Prince George's County (Md.) district will keep troubled computer system
From The Washington Post: An investigation by the Prince George's County (Md.) school district has found that the computer system that snarled the first days of the new school year had significant shortcomings that required repeated repairs. But it also determined that replacing the system would be more costly and time-consuming than fixing it.
SEPTEMBER 2009....from The Washington Post: The Prince George's County (Md.) school system has issued class schedules to all but a handful of its 41,000 high school students, officials say. The 8,000 students who began the year with incorrect or partial class schedules are now in their correct classes. The problems have been blamed on problems with a new computer system.

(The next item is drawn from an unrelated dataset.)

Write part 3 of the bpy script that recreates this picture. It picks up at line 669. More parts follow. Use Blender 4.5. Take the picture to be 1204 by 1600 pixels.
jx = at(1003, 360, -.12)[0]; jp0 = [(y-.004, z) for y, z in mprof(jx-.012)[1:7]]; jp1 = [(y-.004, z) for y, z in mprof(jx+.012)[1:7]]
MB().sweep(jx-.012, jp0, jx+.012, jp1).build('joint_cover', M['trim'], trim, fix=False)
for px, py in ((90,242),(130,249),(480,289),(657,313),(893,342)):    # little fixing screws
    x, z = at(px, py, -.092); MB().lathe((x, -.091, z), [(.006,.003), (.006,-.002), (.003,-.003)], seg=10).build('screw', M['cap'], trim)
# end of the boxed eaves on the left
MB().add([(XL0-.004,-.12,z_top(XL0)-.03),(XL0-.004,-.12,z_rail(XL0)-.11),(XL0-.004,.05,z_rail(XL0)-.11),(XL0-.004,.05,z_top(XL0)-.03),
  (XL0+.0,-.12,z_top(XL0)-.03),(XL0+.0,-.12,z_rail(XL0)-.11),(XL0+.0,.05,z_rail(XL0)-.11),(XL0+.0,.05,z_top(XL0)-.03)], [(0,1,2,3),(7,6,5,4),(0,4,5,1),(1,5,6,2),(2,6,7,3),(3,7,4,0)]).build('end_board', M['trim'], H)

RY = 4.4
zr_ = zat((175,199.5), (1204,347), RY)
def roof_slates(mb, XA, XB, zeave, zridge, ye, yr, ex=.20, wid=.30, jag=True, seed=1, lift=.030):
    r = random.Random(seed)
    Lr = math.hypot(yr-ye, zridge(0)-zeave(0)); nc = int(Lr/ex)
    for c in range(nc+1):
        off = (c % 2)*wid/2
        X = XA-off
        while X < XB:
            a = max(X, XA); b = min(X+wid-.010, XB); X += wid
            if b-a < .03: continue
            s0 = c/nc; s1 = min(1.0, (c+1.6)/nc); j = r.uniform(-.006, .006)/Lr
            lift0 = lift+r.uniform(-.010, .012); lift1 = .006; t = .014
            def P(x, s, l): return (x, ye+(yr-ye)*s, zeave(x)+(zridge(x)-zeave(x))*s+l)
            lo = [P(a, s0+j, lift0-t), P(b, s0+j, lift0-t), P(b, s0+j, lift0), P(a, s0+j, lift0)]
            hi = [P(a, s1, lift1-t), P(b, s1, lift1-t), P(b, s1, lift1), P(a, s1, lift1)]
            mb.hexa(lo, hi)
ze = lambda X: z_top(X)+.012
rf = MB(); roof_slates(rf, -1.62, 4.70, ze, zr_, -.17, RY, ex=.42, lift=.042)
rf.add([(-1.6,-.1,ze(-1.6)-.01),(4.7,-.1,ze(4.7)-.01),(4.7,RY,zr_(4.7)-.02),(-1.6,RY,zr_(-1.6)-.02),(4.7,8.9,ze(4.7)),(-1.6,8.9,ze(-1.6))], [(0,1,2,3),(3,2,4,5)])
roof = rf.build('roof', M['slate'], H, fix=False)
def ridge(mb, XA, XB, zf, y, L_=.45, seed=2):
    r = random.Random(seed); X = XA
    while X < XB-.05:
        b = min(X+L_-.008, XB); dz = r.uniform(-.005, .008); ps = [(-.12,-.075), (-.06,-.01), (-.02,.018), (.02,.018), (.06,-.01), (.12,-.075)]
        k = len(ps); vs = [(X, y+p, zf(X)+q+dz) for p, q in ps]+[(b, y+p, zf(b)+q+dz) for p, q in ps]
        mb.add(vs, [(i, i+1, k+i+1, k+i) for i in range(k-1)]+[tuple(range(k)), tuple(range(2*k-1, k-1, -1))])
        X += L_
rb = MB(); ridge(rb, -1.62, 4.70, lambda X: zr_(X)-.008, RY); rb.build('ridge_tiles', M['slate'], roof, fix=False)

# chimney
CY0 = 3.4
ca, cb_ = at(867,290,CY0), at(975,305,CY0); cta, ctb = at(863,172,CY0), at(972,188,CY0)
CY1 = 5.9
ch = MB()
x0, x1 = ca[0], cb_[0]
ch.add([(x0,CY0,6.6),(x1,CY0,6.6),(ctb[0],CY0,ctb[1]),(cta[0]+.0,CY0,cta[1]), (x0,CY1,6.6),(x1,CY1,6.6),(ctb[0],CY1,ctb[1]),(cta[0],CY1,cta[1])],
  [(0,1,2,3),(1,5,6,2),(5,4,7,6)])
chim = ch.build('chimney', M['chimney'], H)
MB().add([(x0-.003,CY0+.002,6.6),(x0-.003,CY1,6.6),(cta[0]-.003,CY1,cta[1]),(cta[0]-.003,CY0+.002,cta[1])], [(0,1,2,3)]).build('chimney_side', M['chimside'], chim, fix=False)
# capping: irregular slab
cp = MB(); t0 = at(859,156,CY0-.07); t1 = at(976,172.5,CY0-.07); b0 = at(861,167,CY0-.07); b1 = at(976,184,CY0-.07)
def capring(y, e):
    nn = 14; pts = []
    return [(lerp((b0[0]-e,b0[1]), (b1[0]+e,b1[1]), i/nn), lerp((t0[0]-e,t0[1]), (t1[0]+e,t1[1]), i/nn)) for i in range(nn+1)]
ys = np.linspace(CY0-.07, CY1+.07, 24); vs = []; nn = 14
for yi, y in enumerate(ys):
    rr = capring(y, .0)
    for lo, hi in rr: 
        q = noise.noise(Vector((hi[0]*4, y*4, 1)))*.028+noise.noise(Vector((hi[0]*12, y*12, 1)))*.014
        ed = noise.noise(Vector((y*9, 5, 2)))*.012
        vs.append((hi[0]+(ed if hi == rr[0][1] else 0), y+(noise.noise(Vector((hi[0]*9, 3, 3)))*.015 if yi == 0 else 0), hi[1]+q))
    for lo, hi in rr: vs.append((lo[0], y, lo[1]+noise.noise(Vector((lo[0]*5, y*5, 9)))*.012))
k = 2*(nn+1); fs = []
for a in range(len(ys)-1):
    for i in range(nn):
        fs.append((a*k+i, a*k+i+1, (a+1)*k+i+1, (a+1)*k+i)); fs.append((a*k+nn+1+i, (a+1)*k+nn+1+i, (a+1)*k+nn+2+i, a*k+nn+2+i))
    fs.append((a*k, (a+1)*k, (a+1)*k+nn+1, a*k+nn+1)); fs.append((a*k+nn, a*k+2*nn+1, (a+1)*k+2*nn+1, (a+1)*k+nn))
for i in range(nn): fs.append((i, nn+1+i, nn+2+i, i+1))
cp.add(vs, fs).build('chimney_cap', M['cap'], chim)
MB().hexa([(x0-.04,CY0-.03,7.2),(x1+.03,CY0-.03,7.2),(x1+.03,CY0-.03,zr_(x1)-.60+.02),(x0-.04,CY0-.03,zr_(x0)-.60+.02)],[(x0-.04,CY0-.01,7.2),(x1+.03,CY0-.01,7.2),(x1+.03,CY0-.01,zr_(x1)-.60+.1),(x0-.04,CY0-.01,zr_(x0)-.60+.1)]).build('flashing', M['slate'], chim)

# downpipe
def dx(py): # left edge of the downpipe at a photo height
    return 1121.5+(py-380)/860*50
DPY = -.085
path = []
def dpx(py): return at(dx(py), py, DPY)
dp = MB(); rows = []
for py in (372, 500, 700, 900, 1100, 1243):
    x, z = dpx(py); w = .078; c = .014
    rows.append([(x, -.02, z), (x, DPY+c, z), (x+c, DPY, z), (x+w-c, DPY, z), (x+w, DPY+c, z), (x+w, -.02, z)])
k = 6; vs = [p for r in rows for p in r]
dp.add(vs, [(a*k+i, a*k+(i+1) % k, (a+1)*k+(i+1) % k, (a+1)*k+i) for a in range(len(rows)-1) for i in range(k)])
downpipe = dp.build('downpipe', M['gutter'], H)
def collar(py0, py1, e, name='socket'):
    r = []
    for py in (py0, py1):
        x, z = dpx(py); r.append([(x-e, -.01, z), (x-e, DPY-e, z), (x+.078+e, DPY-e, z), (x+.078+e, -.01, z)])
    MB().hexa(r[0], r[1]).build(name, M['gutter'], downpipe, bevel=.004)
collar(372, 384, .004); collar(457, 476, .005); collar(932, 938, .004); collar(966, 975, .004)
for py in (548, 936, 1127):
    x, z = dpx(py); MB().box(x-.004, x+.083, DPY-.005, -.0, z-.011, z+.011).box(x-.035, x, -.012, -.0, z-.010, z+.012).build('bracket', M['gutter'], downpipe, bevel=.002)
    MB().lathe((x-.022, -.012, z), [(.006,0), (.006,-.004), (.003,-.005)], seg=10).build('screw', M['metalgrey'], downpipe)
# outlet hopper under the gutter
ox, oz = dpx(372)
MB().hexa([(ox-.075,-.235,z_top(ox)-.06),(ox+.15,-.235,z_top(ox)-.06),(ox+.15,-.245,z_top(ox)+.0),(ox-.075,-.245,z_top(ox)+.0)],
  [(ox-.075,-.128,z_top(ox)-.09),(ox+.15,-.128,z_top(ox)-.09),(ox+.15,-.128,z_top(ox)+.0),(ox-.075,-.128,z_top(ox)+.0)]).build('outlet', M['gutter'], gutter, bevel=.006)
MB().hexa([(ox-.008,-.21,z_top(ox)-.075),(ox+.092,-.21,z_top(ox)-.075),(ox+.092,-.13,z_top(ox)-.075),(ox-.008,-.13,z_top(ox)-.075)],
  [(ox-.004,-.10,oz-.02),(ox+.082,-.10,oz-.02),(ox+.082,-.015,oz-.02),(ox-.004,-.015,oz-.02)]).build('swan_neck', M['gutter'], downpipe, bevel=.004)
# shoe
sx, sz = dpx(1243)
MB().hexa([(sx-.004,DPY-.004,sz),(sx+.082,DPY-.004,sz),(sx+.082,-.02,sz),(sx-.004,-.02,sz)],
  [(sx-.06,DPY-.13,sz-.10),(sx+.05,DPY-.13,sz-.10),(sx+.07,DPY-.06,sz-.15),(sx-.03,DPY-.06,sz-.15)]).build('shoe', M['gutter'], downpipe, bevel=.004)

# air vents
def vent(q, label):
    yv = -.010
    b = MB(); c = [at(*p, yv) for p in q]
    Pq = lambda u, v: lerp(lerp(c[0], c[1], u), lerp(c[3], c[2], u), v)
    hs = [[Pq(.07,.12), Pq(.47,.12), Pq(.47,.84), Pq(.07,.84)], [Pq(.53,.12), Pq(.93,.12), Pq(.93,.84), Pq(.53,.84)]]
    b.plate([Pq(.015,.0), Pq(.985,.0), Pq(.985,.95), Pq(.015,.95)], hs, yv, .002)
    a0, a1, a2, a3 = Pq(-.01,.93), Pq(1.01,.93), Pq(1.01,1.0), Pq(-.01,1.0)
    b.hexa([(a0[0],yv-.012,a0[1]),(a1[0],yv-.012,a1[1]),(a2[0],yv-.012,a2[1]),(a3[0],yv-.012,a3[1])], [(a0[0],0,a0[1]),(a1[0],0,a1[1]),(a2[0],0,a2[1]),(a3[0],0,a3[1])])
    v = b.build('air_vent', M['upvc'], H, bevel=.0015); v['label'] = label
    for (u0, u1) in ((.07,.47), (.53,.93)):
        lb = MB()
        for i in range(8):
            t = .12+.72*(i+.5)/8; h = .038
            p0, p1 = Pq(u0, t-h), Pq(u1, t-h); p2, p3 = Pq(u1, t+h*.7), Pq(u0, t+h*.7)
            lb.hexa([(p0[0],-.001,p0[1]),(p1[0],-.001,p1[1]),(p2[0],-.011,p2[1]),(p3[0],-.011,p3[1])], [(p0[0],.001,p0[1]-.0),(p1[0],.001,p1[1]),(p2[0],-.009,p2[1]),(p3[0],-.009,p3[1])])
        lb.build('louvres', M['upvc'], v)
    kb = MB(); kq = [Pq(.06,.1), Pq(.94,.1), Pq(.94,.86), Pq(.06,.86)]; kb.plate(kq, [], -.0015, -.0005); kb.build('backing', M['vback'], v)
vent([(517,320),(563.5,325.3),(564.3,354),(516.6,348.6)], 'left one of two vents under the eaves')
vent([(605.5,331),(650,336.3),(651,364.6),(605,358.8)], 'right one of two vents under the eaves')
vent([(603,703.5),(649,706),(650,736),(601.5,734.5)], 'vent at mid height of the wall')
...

AUGUST 2009....from The Washington Post: The cost of the Prince George's County (Md.) school system's failure to schedule classes for thousands of high school students during the first week of school can be measured in hours and days wasted, lessons unlearned and scarce cash blown on the overtime needed to fix a troubled computer system. But the fiasco also has cost Superintendent William R. Hite Jr. and the Board of Education something more precious and more difficult to measure: the public's trust. By Friday, five days into a crisis that stranded more than 8,000 of the system's 41,000 high school students without classes on the first day of school, nearly 1,300 students still lacked schedules.
EARLIER....from The Washington Post: Thousands of high school students in Prince George's County, Md., missed a third day of classes Wednesday, and school officials say it may take more than a week to sort out the chaos caused by a computerized class-scheduling system. Students were placed in gyms, auditoriums, cafeterias, libraries and classes they didn't want or need at high schools across the county. When school opened Monday, about 8,000 high school students had no class schedules and were sent to wait in holding spaces while administrators tried to sort things out. By Tuesday evening, that number was down to 4,000. On Wednesday, on the orders of central office administrators, some schools put students into classes almost at random.
EARLIER...from The Washington Post: About 4,000 high school students in Prince George's County, Md., remained out of class for a second day Tuesday as ongoing problems with the school district's computer system left them waiting for class schedules that never arrived.